(Scripts that build scenes)
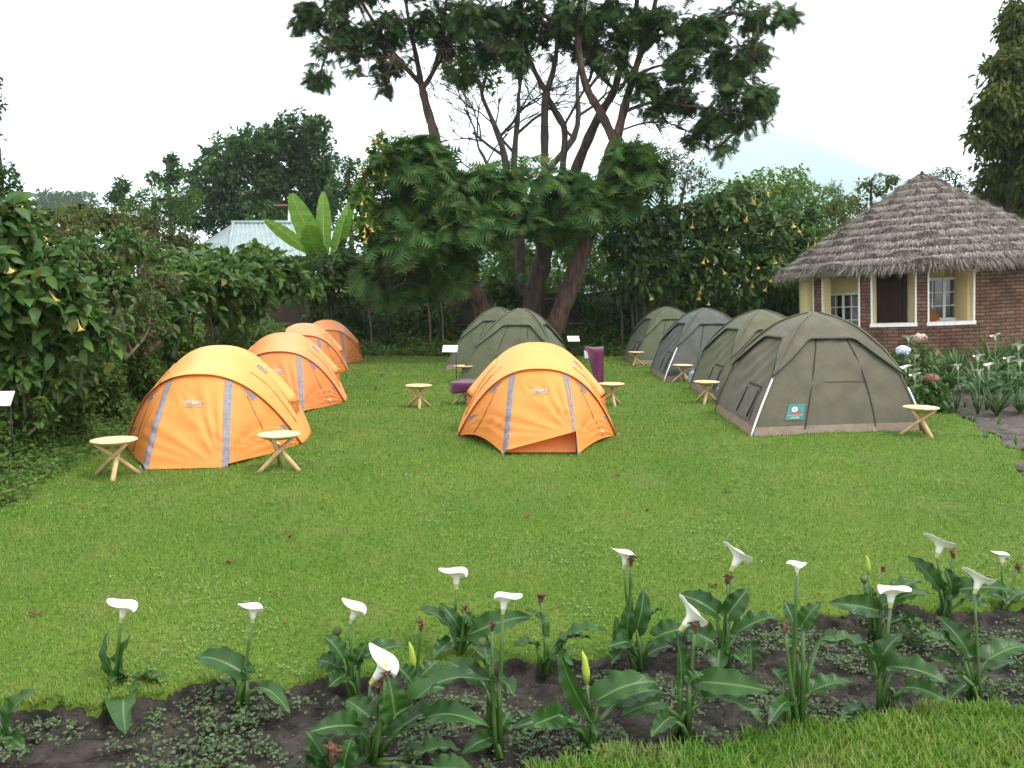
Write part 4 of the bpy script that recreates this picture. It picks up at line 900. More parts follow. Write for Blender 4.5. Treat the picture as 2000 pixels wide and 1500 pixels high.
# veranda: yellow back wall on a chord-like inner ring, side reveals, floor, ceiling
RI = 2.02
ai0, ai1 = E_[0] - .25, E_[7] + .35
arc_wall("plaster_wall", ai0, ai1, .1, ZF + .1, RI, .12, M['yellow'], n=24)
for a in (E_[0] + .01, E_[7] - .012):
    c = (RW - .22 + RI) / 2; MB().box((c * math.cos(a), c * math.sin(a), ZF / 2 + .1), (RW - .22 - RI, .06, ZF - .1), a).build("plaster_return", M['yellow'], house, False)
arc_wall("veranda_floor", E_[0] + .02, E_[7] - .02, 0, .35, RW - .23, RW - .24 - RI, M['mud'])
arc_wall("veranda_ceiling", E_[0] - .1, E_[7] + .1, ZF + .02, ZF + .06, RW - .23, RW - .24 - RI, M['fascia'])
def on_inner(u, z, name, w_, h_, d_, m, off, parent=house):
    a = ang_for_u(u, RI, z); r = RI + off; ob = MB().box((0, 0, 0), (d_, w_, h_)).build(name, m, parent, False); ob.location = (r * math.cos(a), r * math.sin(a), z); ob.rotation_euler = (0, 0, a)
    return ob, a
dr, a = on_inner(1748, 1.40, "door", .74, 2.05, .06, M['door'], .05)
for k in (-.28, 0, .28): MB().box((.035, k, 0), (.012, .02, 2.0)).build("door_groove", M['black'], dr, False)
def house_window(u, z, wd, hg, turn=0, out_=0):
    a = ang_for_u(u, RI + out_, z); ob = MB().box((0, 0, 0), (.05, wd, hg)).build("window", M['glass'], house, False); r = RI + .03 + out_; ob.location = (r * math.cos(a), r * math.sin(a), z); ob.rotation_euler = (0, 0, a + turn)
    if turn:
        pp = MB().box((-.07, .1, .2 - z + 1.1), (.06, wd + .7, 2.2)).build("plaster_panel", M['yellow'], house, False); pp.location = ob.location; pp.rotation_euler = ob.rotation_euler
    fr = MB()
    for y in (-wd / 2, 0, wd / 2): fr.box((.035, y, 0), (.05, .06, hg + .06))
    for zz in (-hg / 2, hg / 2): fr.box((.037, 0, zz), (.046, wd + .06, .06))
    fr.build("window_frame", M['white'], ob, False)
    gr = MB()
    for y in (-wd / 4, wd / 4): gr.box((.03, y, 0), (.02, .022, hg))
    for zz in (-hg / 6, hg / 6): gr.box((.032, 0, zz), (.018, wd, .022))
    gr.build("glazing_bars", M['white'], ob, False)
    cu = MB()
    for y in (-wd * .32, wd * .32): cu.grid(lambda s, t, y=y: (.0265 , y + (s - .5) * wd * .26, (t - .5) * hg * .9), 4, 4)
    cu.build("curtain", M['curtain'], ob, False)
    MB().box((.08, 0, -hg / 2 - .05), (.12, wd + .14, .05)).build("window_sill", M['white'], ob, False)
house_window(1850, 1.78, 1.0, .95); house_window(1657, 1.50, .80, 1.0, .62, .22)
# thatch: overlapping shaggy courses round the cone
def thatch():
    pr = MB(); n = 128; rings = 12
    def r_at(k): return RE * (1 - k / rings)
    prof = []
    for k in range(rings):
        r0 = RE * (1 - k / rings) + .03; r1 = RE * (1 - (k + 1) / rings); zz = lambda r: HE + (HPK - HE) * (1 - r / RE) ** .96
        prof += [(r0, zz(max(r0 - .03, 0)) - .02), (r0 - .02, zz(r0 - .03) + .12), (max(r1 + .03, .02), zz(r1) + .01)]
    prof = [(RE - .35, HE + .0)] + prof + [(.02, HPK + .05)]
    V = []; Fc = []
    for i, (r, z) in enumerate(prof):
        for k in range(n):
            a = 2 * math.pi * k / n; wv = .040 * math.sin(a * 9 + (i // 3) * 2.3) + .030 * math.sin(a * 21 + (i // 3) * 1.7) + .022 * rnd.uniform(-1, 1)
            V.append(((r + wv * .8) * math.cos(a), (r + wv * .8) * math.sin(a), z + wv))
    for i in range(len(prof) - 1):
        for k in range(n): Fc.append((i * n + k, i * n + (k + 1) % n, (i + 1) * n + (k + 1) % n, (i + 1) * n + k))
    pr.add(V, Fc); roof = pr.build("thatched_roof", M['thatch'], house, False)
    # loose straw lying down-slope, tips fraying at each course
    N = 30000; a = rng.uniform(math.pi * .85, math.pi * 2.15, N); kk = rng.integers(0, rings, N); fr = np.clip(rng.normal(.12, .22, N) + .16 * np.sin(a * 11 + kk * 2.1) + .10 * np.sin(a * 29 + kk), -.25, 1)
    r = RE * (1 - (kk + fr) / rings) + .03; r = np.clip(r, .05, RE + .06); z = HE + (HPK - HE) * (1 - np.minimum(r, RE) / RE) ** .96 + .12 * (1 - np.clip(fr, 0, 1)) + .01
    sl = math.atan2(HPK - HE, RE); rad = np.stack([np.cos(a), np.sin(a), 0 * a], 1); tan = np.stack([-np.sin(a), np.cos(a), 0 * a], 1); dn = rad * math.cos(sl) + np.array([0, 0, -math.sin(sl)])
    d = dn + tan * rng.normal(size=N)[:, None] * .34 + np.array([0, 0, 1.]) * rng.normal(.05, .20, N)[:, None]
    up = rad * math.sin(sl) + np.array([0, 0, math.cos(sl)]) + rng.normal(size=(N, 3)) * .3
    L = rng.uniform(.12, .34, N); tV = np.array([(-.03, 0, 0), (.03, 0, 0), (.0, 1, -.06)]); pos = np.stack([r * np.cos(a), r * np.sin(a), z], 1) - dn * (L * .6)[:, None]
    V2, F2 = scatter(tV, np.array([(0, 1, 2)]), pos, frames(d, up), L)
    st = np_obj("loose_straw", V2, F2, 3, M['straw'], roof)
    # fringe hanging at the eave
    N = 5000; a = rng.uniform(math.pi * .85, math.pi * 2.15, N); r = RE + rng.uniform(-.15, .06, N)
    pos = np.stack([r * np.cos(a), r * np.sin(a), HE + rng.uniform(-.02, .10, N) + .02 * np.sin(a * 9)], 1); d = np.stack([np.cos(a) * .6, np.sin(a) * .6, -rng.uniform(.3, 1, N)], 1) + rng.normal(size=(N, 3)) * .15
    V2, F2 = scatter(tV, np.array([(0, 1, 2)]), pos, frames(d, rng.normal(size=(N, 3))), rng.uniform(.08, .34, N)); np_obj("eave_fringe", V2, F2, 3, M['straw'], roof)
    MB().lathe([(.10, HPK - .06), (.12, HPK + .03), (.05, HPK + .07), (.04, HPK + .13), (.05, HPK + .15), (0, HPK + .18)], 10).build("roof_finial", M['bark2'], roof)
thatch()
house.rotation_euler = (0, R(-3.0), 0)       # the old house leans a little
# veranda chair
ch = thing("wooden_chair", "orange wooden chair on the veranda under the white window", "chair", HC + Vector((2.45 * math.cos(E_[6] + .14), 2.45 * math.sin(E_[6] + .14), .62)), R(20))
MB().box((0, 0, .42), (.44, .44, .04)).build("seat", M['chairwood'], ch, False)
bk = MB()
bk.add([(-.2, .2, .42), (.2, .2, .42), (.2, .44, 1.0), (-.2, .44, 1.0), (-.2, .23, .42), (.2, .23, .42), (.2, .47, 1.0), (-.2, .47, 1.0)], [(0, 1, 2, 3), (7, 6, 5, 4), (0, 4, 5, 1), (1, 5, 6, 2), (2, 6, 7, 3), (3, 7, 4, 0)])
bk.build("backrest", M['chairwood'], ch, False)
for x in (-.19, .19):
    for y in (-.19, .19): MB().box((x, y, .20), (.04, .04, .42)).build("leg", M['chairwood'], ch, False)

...

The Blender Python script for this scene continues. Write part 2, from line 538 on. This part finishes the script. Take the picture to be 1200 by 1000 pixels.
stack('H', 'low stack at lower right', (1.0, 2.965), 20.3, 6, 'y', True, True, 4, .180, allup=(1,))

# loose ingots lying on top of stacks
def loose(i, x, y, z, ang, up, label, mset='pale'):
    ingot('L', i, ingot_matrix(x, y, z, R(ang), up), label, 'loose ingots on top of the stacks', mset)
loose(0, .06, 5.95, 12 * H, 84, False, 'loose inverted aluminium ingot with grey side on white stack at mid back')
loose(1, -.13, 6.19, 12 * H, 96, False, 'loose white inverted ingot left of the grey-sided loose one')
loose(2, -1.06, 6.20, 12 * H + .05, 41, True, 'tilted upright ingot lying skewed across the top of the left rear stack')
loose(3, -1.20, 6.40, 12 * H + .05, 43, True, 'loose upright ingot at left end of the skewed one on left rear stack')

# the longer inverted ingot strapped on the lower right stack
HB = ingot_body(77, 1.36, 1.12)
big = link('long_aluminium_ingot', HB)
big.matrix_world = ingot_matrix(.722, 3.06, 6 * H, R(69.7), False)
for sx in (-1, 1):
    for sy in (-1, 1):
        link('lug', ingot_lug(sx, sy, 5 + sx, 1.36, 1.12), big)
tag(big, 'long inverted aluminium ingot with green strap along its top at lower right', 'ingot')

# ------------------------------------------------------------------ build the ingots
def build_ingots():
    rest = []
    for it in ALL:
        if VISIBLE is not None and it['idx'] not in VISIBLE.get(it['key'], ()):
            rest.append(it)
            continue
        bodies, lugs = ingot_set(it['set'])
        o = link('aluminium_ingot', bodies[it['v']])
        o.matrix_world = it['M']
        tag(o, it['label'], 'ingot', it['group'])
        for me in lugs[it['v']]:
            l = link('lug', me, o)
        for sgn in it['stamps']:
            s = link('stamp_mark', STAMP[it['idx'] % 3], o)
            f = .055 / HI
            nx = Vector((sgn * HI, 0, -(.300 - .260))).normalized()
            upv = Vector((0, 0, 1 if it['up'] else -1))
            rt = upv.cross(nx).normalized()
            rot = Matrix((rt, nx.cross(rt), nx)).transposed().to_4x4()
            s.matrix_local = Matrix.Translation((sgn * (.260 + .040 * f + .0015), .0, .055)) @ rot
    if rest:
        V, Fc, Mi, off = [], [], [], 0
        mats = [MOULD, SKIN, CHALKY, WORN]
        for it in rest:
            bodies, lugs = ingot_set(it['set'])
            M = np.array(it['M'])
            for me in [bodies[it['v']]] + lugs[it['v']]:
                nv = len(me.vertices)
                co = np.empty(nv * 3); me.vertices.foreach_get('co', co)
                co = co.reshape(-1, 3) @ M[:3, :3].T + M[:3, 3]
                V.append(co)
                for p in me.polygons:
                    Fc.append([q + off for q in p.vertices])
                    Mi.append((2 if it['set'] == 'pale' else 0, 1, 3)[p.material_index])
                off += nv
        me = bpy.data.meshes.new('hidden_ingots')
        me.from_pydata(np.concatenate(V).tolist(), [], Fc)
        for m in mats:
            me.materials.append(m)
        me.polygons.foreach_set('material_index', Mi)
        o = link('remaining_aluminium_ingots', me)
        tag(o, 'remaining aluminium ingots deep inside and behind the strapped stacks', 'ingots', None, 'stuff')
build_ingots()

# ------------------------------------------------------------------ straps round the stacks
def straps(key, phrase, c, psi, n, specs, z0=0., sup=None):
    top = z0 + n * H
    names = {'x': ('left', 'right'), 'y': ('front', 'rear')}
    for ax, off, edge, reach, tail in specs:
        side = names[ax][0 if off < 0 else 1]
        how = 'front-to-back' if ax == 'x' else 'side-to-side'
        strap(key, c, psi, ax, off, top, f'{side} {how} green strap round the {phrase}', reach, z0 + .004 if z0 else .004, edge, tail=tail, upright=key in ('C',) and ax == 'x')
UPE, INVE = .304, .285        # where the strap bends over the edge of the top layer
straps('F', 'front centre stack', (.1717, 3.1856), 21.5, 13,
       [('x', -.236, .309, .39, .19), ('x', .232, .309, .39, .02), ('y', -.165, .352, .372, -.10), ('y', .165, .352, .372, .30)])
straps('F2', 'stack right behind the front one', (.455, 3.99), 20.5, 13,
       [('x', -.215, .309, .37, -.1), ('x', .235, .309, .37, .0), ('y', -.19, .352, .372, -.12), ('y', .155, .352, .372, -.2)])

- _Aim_
Isolate the lines that hold the word "Blender" and copy all of them.

- _Solved problem_
Write part 4 of the bpy script that recreates this picture. It picks up at line 900. More parts follow. Write for Blender 4.5. Treat the picture as 2000 pixels wide and 1500 pixels high.
The Blender Python script for this scene continues. Write part 2, from line 538 on. This part finishes the script. Take the picture to be 1200 by 1000 pixels.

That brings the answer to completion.